In an interview Monday in his Harrisburg chambers, Jones offered his own definition of the term:

"An activist judge is one with whom you disagree," he said.

He also noted that it comes with the territory when you're on the federal bench.

"Dennis, every time we rule we make somebody unhappy," he said.

But Jones couldn't have made same-sex couples happier than he did last month when his 39-page ruling struck down Pennsylvania's ban on gay marriage.

The opinion's strongest language is in its final sentences, which Jones read for us.

"That same-sex marriage causes discomfort in some, does not make its prohibition constitutional," he said. "We are a better people than what these laws represent, and it is time to discard them into the ash heap of history."

But Jones' ruling isn't universally embraced. The Pennsylvania Pastors Network held a rally in the Capitol Monday blasting the ruling in general and Judge Jones specifically.

"I am now considered a homophobe if I don't embrace gay marriage," said an animated Pastor David Reinwald of Kissinger's Lutheran Church in Wyomissing.

"We are not here today to condemn anyone, but when the family and our culture is impacted by activist judges who seek to overturn God's laws and civil laws, we can't sit still and do nothing."

Sam Rohrer, president of the Pennsylvania Pastors Network, went a step further in targeting Jones.

"He ought to be removed from office," Rohrer said.

Jones seemed bemused but not surprised when he read those comments from pastors.

"You know, removing people from office might be a little on the extreme side when you don't agree with their decisions, but they're exercising their First Amendment rights," he said. "The last time I checked, we're not a theocracy and I did my job as a United States district judge, and if they disagree with it that's their right."

In 2005, Jones angered the religious right when he shot down the Dover School Board's attempt to teach creationism in science classes, referring to it as breathtakingly inane. With Lutheran roots, Jones says his personal beliefs don't enter in to his professional rulings.

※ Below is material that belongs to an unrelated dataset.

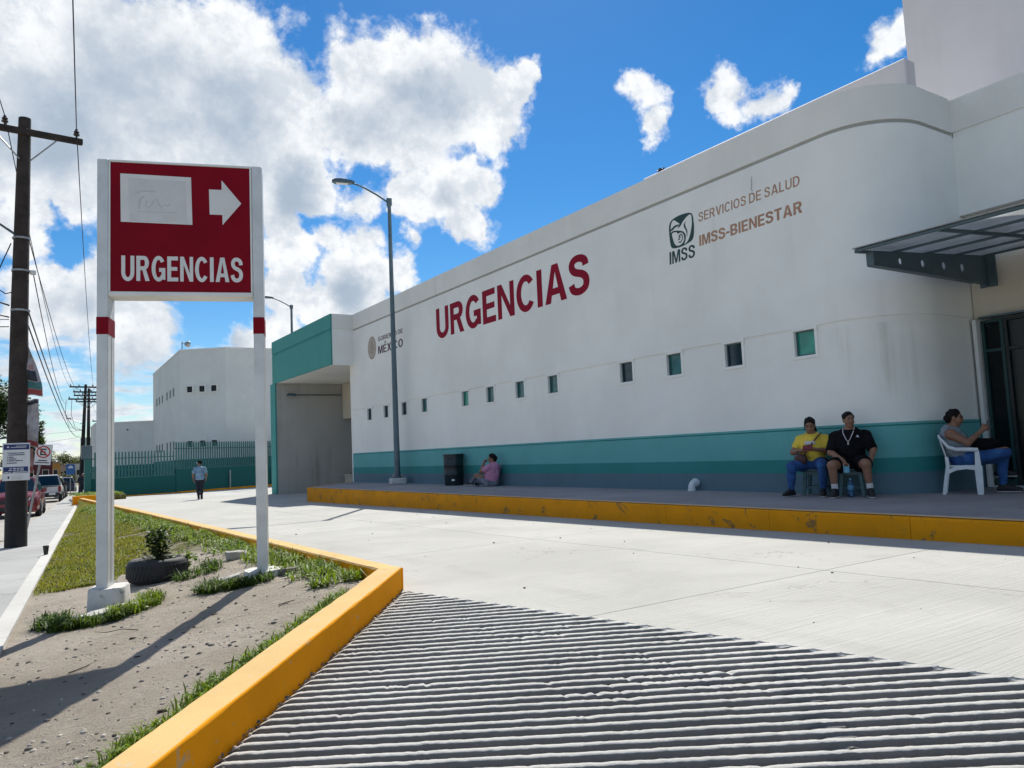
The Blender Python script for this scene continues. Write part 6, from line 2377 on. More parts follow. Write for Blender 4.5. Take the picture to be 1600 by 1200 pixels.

Jones, however, would not be on the bench if not for conservatives. He was pushed by Senator Rick Santorum and given the lifetime appointment by former President George Bush. Conservatives now feel betrayed.

"That's unfortunate, but it's not a concern of mine that I particularly worry about and I think the public needs to understand we are detached ... and independent," he said.

This is judicial independence. If the public didn't understand it before, Jones enlightens us now.